- [YOUR GOAL] Find all lines in the listing that include the word "picture", then copy them.

- [Scripts that build scenes]
Start
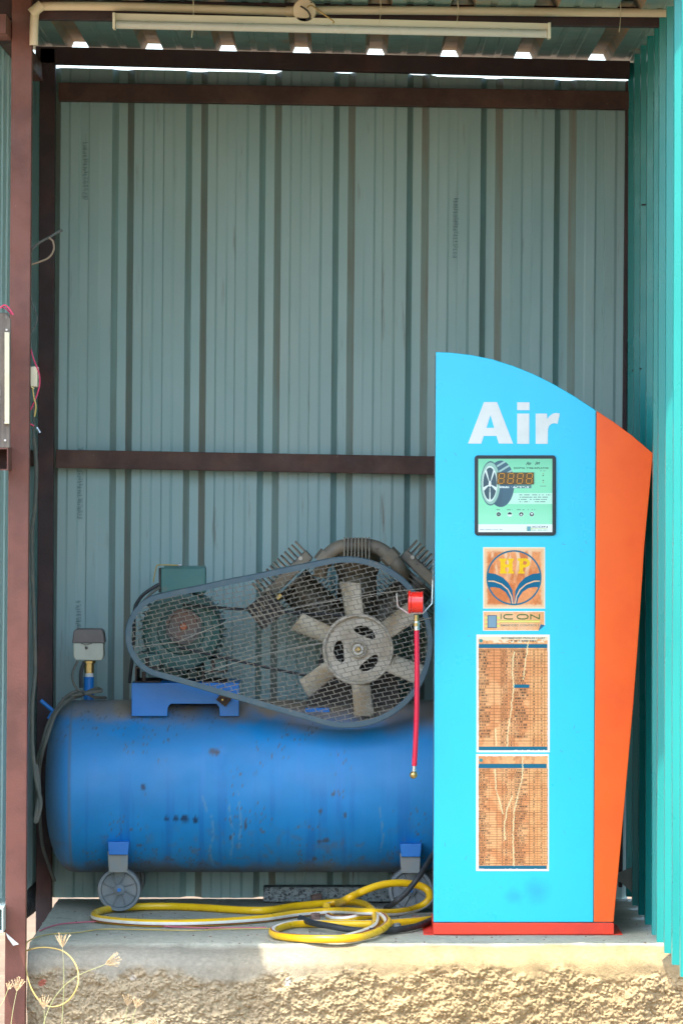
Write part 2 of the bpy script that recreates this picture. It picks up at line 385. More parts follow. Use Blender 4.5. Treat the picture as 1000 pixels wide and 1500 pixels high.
def build_plinth():
    XL, XR = -0.846, 1.6
    nx = 860
    prof = []            # (y, z) profile from the back edge over the front lip down the face
    yb, yf = 1.15, -0.335
    for k in range(64): prof.append((yb+(yf+.09-yb)*k/64, 0.0, 0))
    for k in range(12):
        a = k/12*math.pi/2; prof.append((yf+.09-.09*math.sin(a), -.045+.045*math.cos(a), 1))
    nf = 190
    for k in range(nf): prof.append((yf, -.045-(0.49)*k/(nf-1), 2))
    vs = []; cols = []
    top1 = np.array((.43,.44,.36)); 
    for (y, z, kind) in prof:
        for i in range(nx+1):
            x = XL+(XR-XL)*i/nx
            px, py, pz = x, y, z
            # worn left end of the slab
            e = min(1.0, (x-XL)/.05)
            edge = noise.noise(Vector((x*3, 0, 5)))*.016 + noise.noise(Vector((x*11, 2, 5)))*.009 + noise.noise(Vector((x*34, 2, 9)))*.003
            if kind == 0:
                f = sstep(.9, .0, (y-yf))
                py = y+edge*f
                pz = z - float(sstep(.16, -.02, y-yf))*(.010+.012*noise.noise(Vector((x*2.1, 5, 5)))+.006*noise.noise(Vector((x*8, y*8, 5))))
                pz = pz + noise.noise(Vector((x*4, y*4, 0)))*.002 + noise.noise(Vector((x*30, y*30, 0)))*.0008
                n1 = noise.fractal(Vector((x*5, y*7, 3)), 1.0, 2.0, 4)
                n2 = noise.fractal(Vector((x*28, y*28, 9)), 1.0, 2.0, 3)
                c = top1*(1+.16*n1+.10*n2)
                if n1 > .35: c = c*.8
                c = c*np.array((1.0, .99, .97))
            else:
                depth = -z
                bound = .060+.034*noise.noise(Vector((x*2.3, 1, 1)))+.030*noise.noise(Vector((x*9, z*9, 4)))+.02*noise.noise(Vector((x*30, z*30, 4)))
                rough = float(sstep(bound-.012, bound+.02, depth))
                a = noise.fractal(Vector((x*13, z*15, 7)), .9, 2.1, 5)
                b = noise.noise(Vector((x*45, z*50, 1)))
                v = noise.voronoi(Vector((x*58+.3*b, z*64, .3)))[0][0]
                v2 = noise.voronoi(Vector((x*118+.2*b, z*125, .8)))[0][0]
                v3 = noise.voronoi(Vector((x*210+.2*b, z*215, .2)))[0][0]
                lipd = float(sstep(.16, -.02, 0))*(.010+.012*noise.noise(Vector((x*2.1, 5, 5)))+.006*noise.noise(Vector((x*8, yf*8, 5))))
                disp = rough*(.012*a+.005*b+.009*(.5-v)*(.7+.9*b)+.010*(.5-v2)+.008*(.5-v3)) + (1-rough)*.002*noise.noise(Vector((x*14, z*14, 2)))
                slope = .07*max(0, depth-.04)          # face leans out slightly
                py = y+edge-disp-slope
                pz = z-lipd+rough*.005*noise.noise(Vector((x*40, z*40, 12)))
                n1 = noise.fractal(Vector((x*4, z*6, 31)), 1.0, 2.0, 4)
                n2 = noise.fractal(Vector((x*22, z*26, 4)), 1.0, 2.0, 3)
                base = np.array((.38,.28,.15))*(1+.16*n1+.13*n2)
                sm = np.array((.33,.245,.128))*(1+.30*n1+.16*n2)
                gl = float(sstep(.25,-.45,x))
                sm = sm*(1-gl)+np.array((.30,.285,.225))*(1+.12*n1)*gl
                base = base*(1-gl*.6)+np.array((.34,.30,.21))*gl*.6
                c = sm*(1-rough)+base*rough
                if noise.noise(Vector((x*17, z*30, 77))) > .66 and .05 < depth < .12: c = np.array((.50,.45,.36))
                if math.hypot((x+.805)*1.0-(z+.09)*.6, z+.09) < .010+.006*noise.noise(Vector((x*60,z*60,1))): c = np.array((.42,.15,.10))
            px += (1-e)*0 + noise.noise(Vector((y*12, z*12, 3)))*.006*(1 if i == 0 else 0)
            vs.append((px, py, pz)); cols.append(c)
    k = nx+1; fs = []
    for r in range(len(prof)-1):
        o = r*k
        for i in range(nx): fs.append((o+i, o+k+i, o+k+i+1, o+i+1))
    nb = len(vs)
    # closing end, back and underside
    L0 = [r*k for r in range(len(prof))]
    bz = -.56
    vs += [(XL, yb, bz), (XL, yf-.06, bz), (XR, yb, bz), (XR, yf-.06, bz)]; cols += [np.array((.3,.26,.2))]*4
    fs.append(tuple(L0+[nb+1, nb])[::-1]); fs.append(tuple([r*k+nx for r in range(len(prof))]+[nb+3, nb+2]))
    fs.append((0, nb, nb+2, nx)[::-1])
    me = bpy.data.meshes.new('cement_plinth'); me.from_pydata(vs, [], fs); me.shade_smooth(); me.set_sharp_from_angle(angle=R(60))
    set_print(me, np.clip(np.array(cols), .01, .9)); me.materials.append(conc_m)
    o = bpy.data.objects.new('cement_plinth', me); COL.objects.link(o)
    tag(o, kind='structure')
build_plinth()

# ------------------------------------------------------------------ shed sheets
LEAN = 0.0085
def corr_sheet(name, prof, zlo, ztop, tr, m, parent, rows=26, mi=None, wav=.0012, seed=0):
    """prof: list of (s, depth); tr(s, depth, z) -> world; ztop(s) top edge; mi(i) material index per strip"""
    b = MB(); n = len(prof)
    vs = []
    for r in range(rows+1):
        for (s, d) in prof:
            z = zlo+(ztop(s)-zlo)*r/rows
            w = wav*noise.noise(Vector((s*3+seed, z*2.1, seed*3.3)))
            vs.append(tr(s, d+w, z))
    fs = []; ms = []
    for r in range(rows):
        for i in range(n-1):
            fs.append((r*n+i, r*n+i+1, (r+1)*n+i+1, (r+1)*n+i)); ms.append(mi(i) if mi else 0)
    b.v = [tuple(v) for v in vs]; b.f = fs; b.m = ms
    o = b.build(name, m, parent)
    so = o.modifiers.new('sheet', 'SOLIDIFY'); so.thickness = .0006; so.offset = 0
    return o

UW = 14.65/F
bw = thing('back_wall', 'grey-green corrugated metal back wall behind the compressor, ribs running upright', 'wall', (0, 1.15, 0))
def wall_prof(ribs):
    pr = []; dust = []
    for (i, px) in enumerate(ribs):
        # rib as a channel going away from the viewer, then a pan with two low stiffeners
        pts = [(px, 0), (px+9, .036), (px+22, .036), (px+32.5, 0)]
        px += .5
        pan = px+32
        j_ = (i*37 % 5)-2
        pts += [(pan+12, 0), (pan+15, -.0030), (pan+27, -.0030), (pan+30, 0), (pan+41+j_*.6, 0), (pan+43+j_*.6, -.0028), (pan+56, -.0028), (pan+60, 0)]
        pr += pts
    return pr
ribx = [163.5-107.8*2 + 107.8*k for k in range(10)]
sheets = [(ribx[0:3], 0.0), (ribx[2:6], -.0014), (ribx[5:9], .0)]
def walltop(s):      # s in pixels
    y = 99+(s-80)*.0235
    if 408 < s < 636: y -= 3.0
    return CAMZ-(y-HOR)*UW
def wtr(s, d, z): return Vector(((s-500)*UW + LEAN*(z-2.0), 1.15+d, z))
cuts = [(20, 304), (300, 629), (626, 930)]
for k, (a, bnd) in enumerate(cuts):
    pr = [(s, d) for (s, d) in wall_prof(ribx) if a-2 <= s <= bnd]
    pr = [(s, d-(0 if k != 1 else .0016)) for s, d in pr]
    def mi(i, pr=pr): 
        s = (pr[i][0]+pr[min(i+1,len(pr)-1)][0])/2
        ph = (s-ribx[0]) % 107.8
        return 1 if (ph > 22 and ph < 33) else (2 if ph < 9.5 else 0)  # rib flanks take the tones that mix dust and painted shade
    o = corr_sheet('metal_sheet', pr, (.004, .003, -.02)[k], walltop, wtr, [wall_m, wall_dust_shade, wall_dirt_shade], bw, mi=mi, seed=k, wav=.0022)
    # faded maker's print running up the sheet: illegible strokes
    for (tx, ty0, ty1, kk) in ((121, 208, 292, 0), (663, 290, 375, 2), (117, 655, 760, 0), (116, 880, 960, 0)):
        if kk != k: continue
        b = MB(); y = ty0
        while y < ty1:
            w = random.choice((2.2, 3.2, 4.0)); x0 = tx
            for q in range(random.randint(2, 4)):
                yy = y+random.random()*w; xa = x0+random.random()*3; xb = min(x0+8, xa+2+random.random()*4)
                ca = wtr(xa, -.0045, CAMZ-(yy-HOR)*UW); cb = wtr(xb, -.0045, CAMZ-(yy+.9-HOR)*UW)
                b.add([(ca.x, ca.y, ca.z), (cb.x, ca.y, ca.z), (cb.x, ca.y, cb.z), (ca.x, ca.y, cb.z)], [(3,2,1,0)])
            xa = x0+random.choice((0, 7))
            ca = wtr(xa, -.0045, CAMZ-(y-HOR)*UW); cb = wtr(xa+.9, -.0045, CAMZ-(y+w-HOR)*UW)
            b.add([(ca.x, ca.y, ca.z), (cb.x, ca.y, ca.z), (cb.x, ca.y, cb.z), (ca.x, ca.y, cb.z)], [(3,2,1,0)])
            y += w+1.4
        ink = bpy.data.materials.get('faded_ink') or mat('faded_ink', (.20,.33,.33), None, rough=.5)
        b.build('printed_mark', ink, o)

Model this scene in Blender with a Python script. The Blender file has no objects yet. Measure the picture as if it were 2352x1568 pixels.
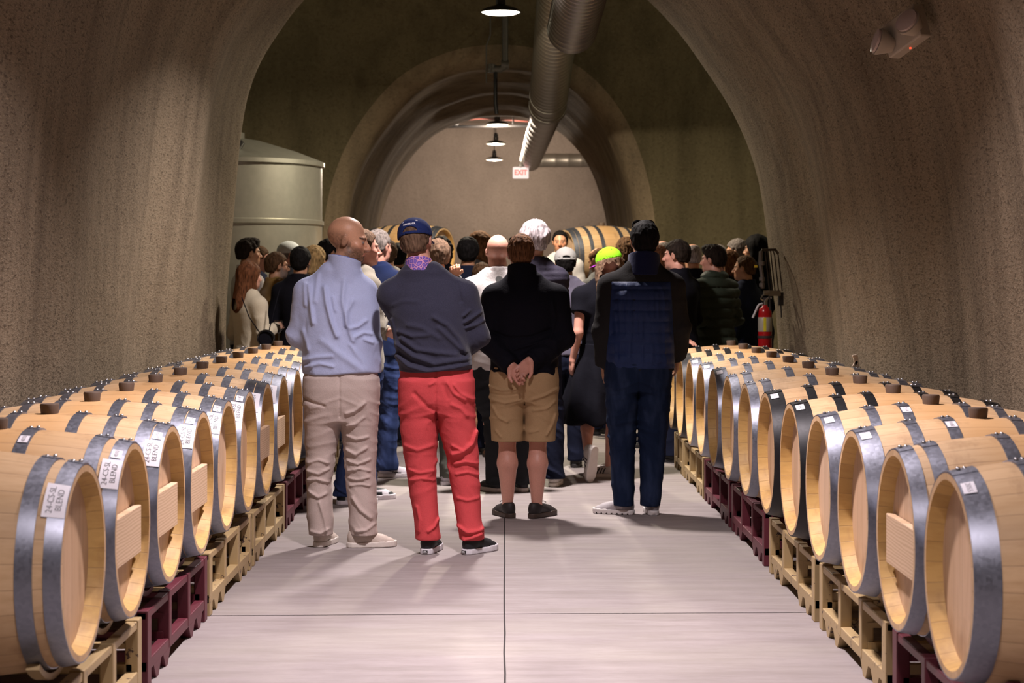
End
- [RESULT]
Write part 2 of the bpy script that recreates this picture. It picks up at line 385. More parts follow. Use Blender 4.5. Treat the picture as 1000 pixels wide and 1500 pixels high.
Model this scene in Blender with a Python script. The Blender file has no objects yet. Measure the picture as if it were 2352x1568 pixels.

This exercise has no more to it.